NATIONAL

Stalled nuclear negotiations to result in bleak outlook for inter-Korean projects: experts

By Jung Min-kyung
  • Published : Nov 13, 2018 - 17:59
  • Updated : Nov 13, 2018 - 17:59

With what seems like stalled nuclear negotiations between Washington and Pyongyang and signs of possible discord between Seoul and Washington on North Korea issues, experts forecast a cloudy outlook for inter-Korean cooperation projects.

On Monday, the two Koreas held a second meeting of their joint roads research group for the modernization of cross-border roads, but failed to produce noteworthy results, such as dates for joint surveys of their roads. 

Unification Minister Cho Myoung-gyon (Yonhap)

A project to modernize and reconnect cross-border railways has also been struggling to make dramatic progress.

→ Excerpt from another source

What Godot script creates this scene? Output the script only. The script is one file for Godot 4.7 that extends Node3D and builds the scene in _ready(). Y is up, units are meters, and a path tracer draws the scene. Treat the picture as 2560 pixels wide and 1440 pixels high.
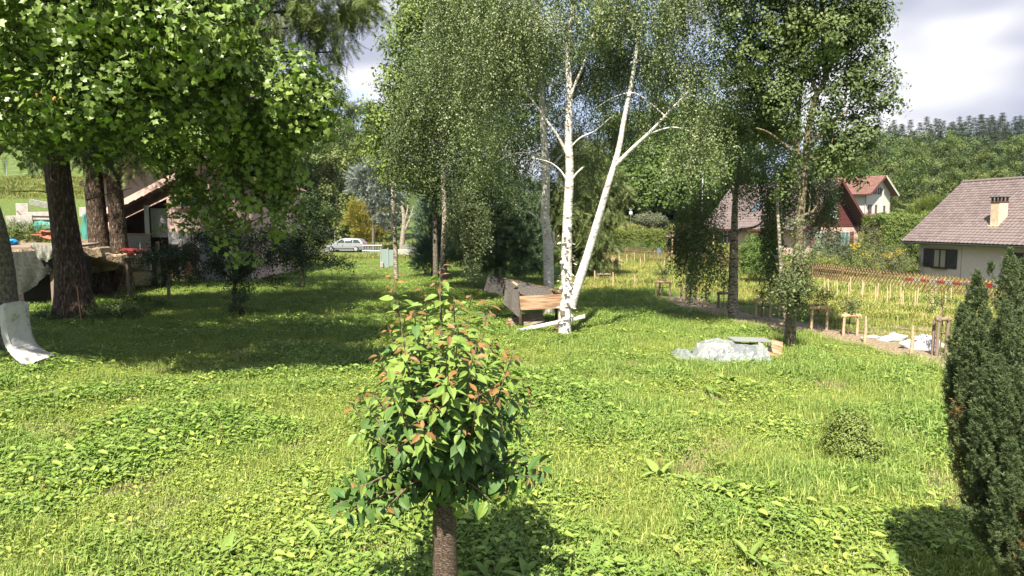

The process has been halted since August, after the US-led United Nations Command declined the Seoul government’s proposal to test-run a train across the border.

Last month, the South and North agreed to carry out a joint survey of the railway that runs along the west coast of the Korean Peninsula, known as Gyeongui Line, by late October that has yet to materialize.

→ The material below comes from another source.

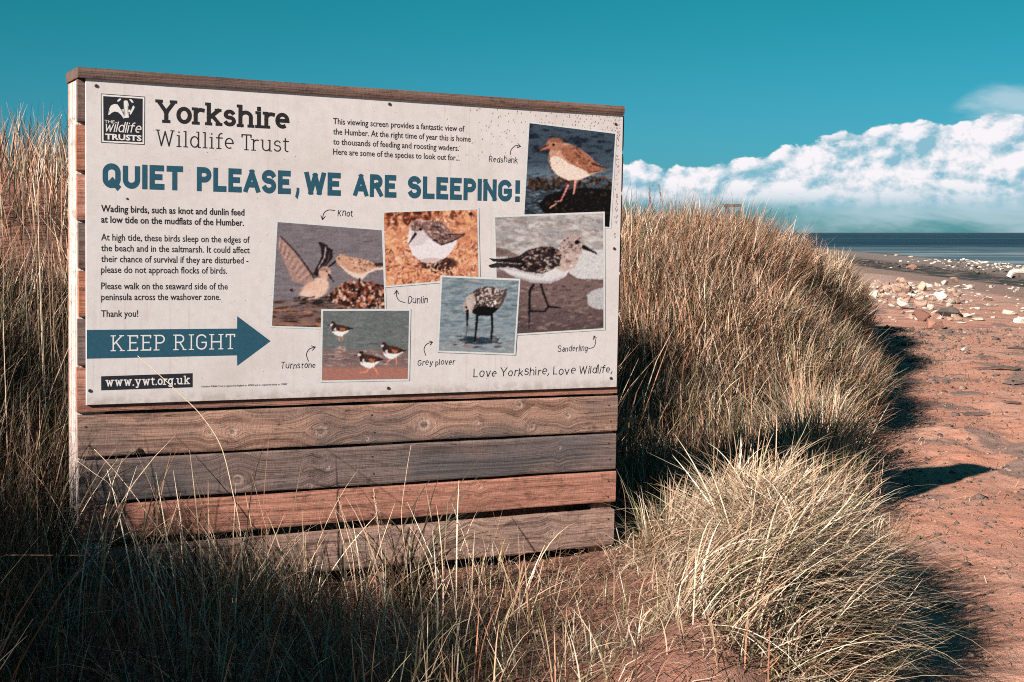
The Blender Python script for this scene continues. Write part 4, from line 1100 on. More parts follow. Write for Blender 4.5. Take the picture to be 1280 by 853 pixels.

A planned performance by a North Korean art troupe also did not take place in October, with the Ministry of Unification recently admitting the North has been mum on the matter.

With international sanctions continuing to stand in the way of inter-Korean cooperation, coupled with growing skepticism among US lawmakers and the public of North Korea’s willingness to denuclearize, experts said it the stall in nuclear talks are likely to create further stumbling blocks.

“The Center for Strategic and International Studies report identifying at least 13 out of an estimated 20 undeclared missile operating bases inside North Korea, is prompting doubts within the US about North Korea’s willingness to denuclearize, and with the Democrats seizing control of the lower of the US Congress in midterm elections there is expected to be a stall in nuclear talks,” Cho Han-bum at the Korea Institute for National Unification said. Cho explained that the Democrats would want to expand Washington’s North Korea agenda, including human rights issues, thus prompting a further delay in the denuclearization timeline.

“The recent launch of the joint working group between Seoul and Washington is part of the US’ intentions to keep a close eye on progress in inter-Korean ties, which means it won’t speed up the timeline of implementation of inter-Korean projects,” he added.

Seoul and Washington have recently had a flurry of diplomatic coordination talks amid reports they may remain at odds over the fast pace of inter-Korean engagement at a time when the communist state has yet to take tangible denuclearization steps, such as a full declaration of its nuclear inventory.

The growing skepticism in the US is expected to create obstacles for Unification Minister Cho Myoung-gyon, who embarked on a trip to the US on Tuesday to meet with US officials and lawmakers to discuss issues surrounding the North’s denuclearization and inter-Korean relations. He is expected to meet US Secretary of State Mike Pompeo and Rep. Ed Royce (R-California), chairman of the House Foreign Affairs Committee, during his visit.

“This is a meaningful trip that comes at a very important time,” Cho told reporters before boarding a plane bound for the US at Incheon Airport.

“In Washington and New York, I will meet government and parliamentary officials, and many other experts to discuss the denuclearization of the Korean Peninsula and the establishment of peace,” he added.